Read the old action and the new action side by side
The only sensible way to read a managed rule update is as a pair: what it did before, and what it does now. If the old action was Block and the new action is Disabled, the detection may still appear in Security Events without actively stopping traffic. That is a very different operational posture.
Look for that before tuning alerts or response rules. If you only track the current state, you can miss the fact that an event used to mean enforcement and now means observation. That distinction matters when a WAF event is feeding incident response, dashboards, or any kind of automated escalation.
Check whether a disabled merged detection still affects your alerting
Disabled does not always mean irrelevant. A merged detection can still generate Security Events, and those events can still drive alerts, tickets, or metric spikes if your rules are too broad. In other words, the WAF may stop blocking, but your tooling may still panic.
That is worth checking any time Cloudflare folds a new detection into an old rule. If the action changes to Disabled, confirm whether your alerting logic still treats the event as a high-confidence attack signal. Sometimes that is sensible. Sometimes it is just a noisy habit.

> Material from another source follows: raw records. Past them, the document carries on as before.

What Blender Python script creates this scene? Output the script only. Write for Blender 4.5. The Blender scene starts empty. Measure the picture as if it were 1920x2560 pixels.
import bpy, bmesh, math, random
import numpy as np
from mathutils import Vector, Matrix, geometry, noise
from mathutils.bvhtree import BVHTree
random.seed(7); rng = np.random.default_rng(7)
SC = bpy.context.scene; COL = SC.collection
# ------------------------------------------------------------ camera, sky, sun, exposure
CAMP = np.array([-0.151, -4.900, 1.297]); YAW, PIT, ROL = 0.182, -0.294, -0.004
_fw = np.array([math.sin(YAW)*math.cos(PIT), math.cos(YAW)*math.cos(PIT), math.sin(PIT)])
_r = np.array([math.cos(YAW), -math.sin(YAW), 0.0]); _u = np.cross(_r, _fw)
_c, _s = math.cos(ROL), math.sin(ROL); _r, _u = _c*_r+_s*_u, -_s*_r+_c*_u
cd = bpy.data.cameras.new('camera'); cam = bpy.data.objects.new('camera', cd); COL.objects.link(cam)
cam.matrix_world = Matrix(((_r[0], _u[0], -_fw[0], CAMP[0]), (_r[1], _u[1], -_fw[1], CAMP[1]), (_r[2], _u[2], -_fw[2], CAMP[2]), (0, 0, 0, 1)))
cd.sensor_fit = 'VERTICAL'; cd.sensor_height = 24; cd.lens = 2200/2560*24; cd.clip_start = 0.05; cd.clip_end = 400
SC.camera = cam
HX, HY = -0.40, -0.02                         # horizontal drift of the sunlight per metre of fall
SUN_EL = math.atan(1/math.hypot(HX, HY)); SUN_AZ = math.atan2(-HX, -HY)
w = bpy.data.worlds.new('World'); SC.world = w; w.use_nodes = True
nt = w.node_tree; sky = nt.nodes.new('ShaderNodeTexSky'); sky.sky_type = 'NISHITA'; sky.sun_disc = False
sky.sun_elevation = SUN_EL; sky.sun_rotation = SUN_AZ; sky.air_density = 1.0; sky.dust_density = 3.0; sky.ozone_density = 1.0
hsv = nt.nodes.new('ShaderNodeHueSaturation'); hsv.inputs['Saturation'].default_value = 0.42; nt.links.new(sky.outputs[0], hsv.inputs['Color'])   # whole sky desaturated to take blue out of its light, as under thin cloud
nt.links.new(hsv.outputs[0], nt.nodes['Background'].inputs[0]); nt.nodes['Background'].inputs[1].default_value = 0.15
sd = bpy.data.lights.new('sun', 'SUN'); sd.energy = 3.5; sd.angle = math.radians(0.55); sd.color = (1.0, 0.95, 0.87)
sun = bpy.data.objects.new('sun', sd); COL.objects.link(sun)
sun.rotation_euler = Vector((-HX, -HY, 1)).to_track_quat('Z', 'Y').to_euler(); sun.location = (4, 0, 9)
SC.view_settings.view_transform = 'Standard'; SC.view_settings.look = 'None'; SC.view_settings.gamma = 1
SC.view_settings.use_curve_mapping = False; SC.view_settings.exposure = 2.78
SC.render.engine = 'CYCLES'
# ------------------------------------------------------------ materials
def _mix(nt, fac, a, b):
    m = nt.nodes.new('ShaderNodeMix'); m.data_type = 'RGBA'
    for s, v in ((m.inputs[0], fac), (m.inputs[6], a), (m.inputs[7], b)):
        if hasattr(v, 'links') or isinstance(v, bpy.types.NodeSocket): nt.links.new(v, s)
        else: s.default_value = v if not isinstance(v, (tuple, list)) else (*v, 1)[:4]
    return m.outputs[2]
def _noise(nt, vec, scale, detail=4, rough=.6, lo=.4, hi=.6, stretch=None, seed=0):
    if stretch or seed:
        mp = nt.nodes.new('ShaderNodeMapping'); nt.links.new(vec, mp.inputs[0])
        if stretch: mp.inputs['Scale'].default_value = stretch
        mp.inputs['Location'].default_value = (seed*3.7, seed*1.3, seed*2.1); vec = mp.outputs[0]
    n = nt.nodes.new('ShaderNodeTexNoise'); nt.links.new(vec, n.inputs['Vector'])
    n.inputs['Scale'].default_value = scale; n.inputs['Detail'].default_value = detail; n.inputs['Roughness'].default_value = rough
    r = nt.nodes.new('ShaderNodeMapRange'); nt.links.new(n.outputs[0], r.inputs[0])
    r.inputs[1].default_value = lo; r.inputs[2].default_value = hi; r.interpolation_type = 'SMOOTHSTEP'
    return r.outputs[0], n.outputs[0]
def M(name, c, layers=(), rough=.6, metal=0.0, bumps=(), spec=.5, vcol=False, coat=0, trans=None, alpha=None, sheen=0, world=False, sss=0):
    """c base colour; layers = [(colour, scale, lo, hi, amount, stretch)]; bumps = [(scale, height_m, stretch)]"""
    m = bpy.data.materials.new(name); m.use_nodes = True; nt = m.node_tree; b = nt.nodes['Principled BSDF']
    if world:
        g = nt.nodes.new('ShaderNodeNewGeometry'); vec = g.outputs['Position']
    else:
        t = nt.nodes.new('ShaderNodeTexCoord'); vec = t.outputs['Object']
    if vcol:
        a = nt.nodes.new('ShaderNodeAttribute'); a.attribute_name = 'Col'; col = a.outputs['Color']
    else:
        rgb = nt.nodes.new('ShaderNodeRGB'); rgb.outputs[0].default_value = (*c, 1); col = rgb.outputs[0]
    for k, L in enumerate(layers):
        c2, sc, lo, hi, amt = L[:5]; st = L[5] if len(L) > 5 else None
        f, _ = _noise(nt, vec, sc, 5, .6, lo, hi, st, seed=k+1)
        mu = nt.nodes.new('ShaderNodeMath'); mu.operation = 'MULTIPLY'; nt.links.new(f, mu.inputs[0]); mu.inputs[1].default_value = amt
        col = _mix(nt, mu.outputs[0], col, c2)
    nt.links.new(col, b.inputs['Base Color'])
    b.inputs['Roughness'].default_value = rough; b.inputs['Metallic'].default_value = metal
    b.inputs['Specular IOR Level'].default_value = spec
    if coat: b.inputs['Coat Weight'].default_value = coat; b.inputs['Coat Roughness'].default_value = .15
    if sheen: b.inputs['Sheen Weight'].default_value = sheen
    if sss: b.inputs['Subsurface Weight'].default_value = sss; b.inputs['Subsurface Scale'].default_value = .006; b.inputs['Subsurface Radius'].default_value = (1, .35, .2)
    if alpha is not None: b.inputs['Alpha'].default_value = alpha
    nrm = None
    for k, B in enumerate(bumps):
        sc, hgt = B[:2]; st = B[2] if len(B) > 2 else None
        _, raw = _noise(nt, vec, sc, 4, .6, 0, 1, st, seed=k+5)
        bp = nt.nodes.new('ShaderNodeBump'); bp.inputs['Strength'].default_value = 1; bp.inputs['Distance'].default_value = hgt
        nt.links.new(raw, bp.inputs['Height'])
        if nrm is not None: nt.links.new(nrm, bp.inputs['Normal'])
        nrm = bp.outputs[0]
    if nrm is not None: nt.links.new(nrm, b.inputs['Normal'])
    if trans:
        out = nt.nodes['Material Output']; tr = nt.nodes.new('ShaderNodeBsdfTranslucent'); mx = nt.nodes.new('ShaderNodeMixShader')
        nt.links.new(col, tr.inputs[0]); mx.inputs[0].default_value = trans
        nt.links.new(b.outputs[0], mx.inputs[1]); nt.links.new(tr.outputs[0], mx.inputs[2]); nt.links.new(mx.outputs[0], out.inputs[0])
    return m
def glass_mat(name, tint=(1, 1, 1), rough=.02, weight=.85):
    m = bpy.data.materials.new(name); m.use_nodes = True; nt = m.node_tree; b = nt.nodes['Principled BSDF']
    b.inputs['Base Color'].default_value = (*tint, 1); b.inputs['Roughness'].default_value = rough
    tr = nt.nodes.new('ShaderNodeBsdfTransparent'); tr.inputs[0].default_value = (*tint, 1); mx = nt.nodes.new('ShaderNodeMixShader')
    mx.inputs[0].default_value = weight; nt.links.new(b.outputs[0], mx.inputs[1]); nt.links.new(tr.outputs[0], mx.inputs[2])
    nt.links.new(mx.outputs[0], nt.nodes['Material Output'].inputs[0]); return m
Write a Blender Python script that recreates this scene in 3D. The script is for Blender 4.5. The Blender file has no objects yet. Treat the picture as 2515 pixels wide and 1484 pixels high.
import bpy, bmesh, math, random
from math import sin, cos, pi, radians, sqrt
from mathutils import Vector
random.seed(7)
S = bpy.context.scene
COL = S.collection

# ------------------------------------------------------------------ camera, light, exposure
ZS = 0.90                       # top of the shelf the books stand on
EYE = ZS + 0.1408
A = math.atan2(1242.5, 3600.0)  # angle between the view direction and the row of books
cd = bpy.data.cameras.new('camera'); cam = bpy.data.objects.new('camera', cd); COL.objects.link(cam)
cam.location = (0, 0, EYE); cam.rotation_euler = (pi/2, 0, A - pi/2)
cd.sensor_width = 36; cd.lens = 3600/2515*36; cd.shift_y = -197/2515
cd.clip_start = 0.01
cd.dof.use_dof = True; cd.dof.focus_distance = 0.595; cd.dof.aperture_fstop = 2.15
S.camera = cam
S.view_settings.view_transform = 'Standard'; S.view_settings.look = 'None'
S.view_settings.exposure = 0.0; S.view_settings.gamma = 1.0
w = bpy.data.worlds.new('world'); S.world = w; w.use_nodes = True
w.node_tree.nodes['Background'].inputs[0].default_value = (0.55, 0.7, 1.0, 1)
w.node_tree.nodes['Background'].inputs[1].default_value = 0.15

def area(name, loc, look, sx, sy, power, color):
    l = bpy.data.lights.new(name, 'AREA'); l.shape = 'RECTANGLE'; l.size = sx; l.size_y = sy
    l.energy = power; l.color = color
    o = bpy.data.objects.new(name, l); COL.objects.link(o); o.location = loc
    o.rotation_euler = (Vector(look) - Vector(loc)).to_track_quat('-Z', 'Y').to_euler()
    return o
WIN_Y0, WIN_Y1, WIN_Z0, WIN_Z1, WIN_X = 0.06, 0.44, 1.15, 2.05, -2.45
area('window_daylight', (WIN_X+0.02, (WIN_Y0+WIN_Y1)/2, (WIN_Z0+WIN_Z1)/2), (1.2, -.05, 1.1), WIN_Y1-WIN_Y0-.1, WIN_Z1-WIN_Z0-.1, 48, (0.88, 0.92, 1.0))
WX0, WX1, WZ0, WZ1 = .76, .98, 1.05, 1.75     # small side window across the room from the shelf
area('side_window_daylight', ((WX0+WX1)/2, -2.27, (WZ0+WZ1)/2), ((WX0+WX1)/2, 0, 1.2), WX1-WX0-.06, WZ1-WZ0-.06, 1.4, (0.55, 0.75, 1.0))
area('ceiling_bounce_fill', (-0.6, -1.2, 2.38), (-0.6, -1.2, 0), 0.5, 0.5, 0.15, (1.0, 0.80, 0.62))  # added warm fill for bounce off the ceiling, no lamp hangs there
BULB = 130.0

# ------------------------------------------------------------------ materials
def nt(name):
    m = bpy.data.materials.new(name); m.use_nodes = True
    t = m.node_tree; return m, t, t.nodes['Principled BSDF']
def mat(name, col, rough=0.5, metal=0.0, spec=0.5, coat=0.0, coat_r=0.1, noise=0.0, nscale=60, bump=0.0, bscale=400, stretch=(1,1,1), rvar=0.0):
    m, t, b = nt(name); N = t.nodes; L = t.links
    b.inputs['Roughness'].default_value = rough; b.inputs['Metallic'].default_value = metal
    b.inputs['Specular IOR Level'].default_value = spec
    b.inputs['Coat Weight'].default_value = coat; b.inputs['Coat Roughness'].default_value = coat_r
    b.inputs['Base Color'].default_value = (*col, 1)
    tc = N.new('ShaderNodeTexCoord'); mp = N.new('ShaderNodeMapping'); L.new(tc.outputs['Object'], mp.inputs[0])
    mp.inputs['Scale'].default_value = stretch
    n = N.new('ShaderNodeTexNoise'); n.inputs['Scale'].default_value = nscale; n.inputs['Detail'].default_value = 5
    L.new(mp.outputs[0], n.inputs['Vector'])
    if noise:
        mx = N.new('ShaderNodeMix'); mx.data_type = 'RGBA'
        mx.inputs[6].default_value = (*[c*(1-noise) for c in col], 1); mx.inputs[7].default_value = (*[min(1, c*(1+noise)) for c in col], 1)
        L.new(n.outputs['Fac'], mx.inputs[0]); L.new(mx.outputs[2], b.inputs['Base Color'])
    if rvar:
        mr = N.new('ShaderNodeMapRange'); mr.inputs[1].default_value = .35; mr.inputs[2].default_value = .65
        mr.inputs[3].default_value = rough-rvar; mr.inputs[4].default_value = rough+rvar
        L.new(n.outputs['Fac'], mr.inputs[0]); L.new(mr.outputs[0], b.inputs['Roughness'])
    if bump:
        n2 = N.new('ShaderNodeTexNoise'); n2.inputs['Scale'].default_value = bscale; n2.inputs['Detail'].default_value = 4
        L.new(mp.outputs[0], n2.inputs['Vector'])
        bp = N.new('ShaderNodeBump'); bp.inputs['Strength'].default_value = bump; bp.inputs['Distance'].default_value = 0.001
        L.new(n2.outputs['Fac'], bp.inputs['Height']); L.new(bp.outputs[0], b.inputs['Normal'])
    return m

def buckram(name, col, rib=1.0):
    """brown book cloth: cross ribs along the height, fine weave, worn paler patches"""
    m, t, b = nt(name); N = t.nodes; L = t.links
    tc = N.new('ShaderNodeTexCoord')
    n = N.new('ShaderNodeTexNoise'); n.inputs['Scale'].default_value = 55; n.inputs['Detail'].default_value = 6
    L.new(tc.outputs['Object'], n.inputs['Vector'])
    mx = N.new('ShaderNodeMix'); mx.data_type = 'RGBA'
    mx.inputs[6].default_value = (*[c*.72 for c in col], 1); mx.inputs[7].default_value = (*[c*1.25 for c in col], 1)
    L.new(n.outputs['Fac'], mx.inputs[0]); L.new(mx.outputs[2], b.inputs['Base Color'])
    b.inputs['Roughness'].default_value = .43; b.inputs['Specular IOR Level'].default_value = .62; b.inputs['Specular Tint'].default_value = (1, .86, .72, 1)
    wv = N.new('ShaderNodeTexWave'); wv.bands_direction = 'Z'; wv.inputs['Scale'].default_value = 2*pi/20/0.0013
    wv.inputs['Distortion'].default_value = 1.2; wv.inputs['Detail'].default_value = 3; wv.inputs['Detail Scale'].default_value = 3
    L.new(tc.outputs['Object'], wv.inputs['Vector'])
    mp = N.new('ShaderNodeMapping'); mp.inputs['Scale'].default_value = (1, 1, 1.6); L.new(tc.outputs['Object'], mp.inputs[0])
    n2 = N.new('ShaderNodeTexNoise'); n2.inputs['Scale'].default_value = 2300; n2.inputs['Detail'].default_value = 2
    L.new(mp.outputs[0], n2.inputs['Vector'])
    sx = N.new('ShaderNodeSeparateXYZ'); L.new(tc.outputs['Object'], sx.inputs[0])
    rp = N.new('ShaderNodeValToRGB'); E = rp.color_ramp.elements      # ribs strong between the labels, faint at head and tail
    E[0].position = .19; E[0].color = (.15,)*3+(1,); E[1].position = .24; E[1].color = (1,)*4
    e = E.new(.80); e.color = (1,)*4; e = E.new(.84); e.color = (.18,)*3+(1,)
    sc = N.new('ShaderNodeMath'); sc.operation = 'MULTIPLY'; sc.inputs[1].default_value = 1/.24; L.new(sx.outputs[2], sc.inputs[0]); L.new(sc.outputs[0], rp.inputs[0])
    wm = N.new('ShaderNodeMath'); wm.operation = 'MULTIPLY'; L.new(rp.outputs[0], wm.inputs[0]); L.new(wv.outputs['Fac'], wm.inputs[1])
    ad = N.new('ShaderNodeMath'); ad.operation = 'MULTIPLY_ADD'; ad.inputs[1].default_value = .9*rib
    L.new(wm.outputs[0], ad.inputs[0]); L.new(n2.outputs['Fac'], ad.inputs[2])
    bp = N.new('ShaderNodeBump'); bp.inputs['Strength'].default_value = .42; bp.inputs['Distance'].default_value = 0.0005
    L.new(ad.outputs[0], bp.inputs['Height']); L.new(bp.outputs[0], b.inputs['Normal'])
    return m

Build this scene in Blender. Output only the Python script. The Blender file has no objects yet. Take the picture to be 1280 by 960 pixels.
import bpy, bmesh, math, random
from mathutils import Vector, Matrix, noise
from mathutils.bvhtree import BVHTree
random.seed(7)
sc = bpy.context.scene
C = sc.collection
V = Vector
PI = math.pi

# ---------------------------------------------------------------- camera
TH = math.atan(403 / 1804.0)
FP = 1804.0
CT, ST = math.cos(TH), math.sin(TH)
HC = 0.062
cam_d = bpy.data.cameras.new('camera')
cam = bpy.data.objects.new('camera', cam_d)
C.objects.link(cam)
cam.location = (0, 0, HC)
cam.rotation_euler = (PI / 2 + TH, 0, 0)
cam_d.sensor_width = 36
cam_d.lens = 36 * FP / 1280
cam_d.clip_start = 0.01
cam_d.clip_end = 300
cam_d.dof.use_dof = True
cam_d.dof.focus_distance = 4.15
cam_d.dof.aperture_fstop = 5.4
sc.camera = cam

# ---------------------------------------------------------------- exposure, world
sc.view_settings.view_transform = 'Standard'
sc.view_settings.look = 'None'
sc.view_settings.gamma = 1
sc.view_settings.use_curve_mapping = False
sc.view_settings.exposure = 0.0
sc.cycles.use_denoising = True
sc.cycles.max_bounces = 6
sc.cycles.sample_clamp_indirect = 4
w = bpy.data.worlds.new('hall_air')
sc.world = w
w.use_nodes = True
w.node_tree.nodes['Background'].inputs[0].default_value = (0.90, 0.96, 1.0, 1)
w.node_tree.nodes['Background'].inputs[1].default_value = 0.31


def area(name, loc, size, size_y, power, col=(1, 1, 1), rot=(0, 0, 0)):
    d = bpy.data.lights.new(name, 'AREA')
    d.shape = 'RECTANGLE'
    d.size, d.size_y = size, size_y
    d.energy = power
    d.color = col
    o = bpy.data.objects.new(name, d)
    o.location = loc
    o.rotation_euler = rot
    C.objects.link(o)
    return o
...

Track the Java deserialisation update before it changes your response
The Java deserialisation update is a good example of why managed rules need watching after deployment, not just after release. Cloudflare introduced a new body detection and merged it into the original Remote Code Execution – Java Deserialization rule. The result is one rule family covering a wider pattern set, with enforcement behaviour that may no longer match the assumptions in older playbooks.
Java deserialisation detection is not a neat corner case. It sits close to remote code execution behaviour, so changes in matching logic can alter how quickly an incident appears, how much noise it creates, and whether a request is blocked or merely recorded. That is enough to spoil a day if the response logic was built around the old shape of the rule.
Map the new body detection to the original RCE rule
The useful move is to map the new body detection back to the original Remote Code Execution – Java Deserialization rule. That keeps the event stream readable when Cloudflare merges detections under one managed rule name. Without that mapping, a new body match can look like an unrelated event and get handled badly.
For monitoring, the rule identity matters less than the behaviour change attached to it. If the body detection is new and merged, tag it as an update to an existing RCE control rather than a separate mystery item. That makes it easier to see whether the event volume is rising because the detection got better or because traffic got worse.
Re-test any blocking or logging logic against the current managed rules
Any blocking or logging logic built around the old action needs a fresh look. A rule that once blocked may now be Disabled, which leaves you with a detection signal but no enforcement. A logging rule may now catch more cases than before, which can flood downstream alerts if nobody adjusts the thresholds.
Re-test the current managed rules against the paths you actually care about: API endpoints, admin surfaces, upload handlers, and anything else that tends to attract deserialisation abuse. The point is not to chase every event. It is to make sure the rule action still matches the response you expect when the WAF fires.